Skowronek: Coincident with the hollowing out of parties, public administration came under attack from both left and right. The left saw over-administration — “We’ve got to give power to the people.” The right saw bureaucratic overreach. Legislation began to bypass administration and direct people to the courts. Both sides agreed that administration was captured by special interests. Transparency demands made governance harder. So, in the 19th century, we invented a party state to manage conflicts among participants. In the 20th century, we invented an administrative state to manage these conflicts. In the late 20th century and 21st century, we’ve gutted both of those forms. That’s fine, because they did manage conflict in less democratic societies.

ISPS: And what are they doing now?

Skowronek: Of course, we still have parties and administration, but they no longer serve to ameliorate antagonisms. More to the point, we haven’t come up with anything else that might do the job. In effect, we’ve just said, “Let it rip. We’re going to gut these things, and then we’re just going to go at each other.” Ultimately, this is an elite failure. That is, those who were best positioned to see the problem were oblivious to it.

ISPS: What would a successful rewiring of the Constitution look like?

Skowronek: I don’t know. Before we get to that, we need to figure out how to even start that conversation. We have many good ideas: end gerrymandering, invest in Congress, restore the integrity of public administration, term limit the justices — but we lack a vehicle for reform that all sides might want to ride.
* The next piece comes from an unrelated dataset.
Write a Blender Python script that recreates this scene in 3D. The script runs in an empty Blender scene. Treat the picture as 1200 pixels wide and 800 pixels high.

The intellectual, professional, managerial class is as divided as everybody else. I mean, I know people say that they’re all liberals and they’re all progressives, but I don’t see it. I see it as completely divided. Look at the lawyers: legal liberals standing off against a conservative legal movement. They’re talking past each other. Meanwhile the Constitution is being rewired de facto in a way that is threatening to both constitutionalism and democracy.

ISPS: Is a constitutional convention a viable path forward, or too risky given current polarization?

Skowronek: Writing this book made me more sympathetic to Thomas Jefferson’s proposal for regular constitutional conventions to update the document. There is something to be said for thinking about institutional change holistically rather than incrementally. Adaptation is always jerry rigging the relationship between the old and the new. But I don’t see how anything productive could come out of a convention at this particular moment. In 1787, elites subordinated deep conflicts of interest to their common interest in creating a great commercial republic. I don’t see anyone subordinating their interests to a common vision today.

ISPS: What do you want readers — or even people who might not read the book — to take away from your insights?

Skowronek: It’s not about one team winning and doing everything it can to marginalize the other. It’s about figuring out how to recapture the modicum of consensus that a constitutional democracy needs if it is to work. If this Constitution no longer serves, we need to figure out what system would. Just because it worked in the past doesn’t mean it will work forever. What we need is a strong Constitution that serves a fully inclusive polity. We do not have such a constitution today.  In a sense, our history should be liberating. It should remind us that we’re not stuck with the arrangements given. The Constitution doesn’t have all the answers. It never did. It survived because people reworked it, because they periodically reinvented it. But in the final analysis, we may conclude that reworking the old system yields diminishing returns. At some point, the old structure may lose all sense of integrity and essential purpose. Eventually, it may get hollowed out.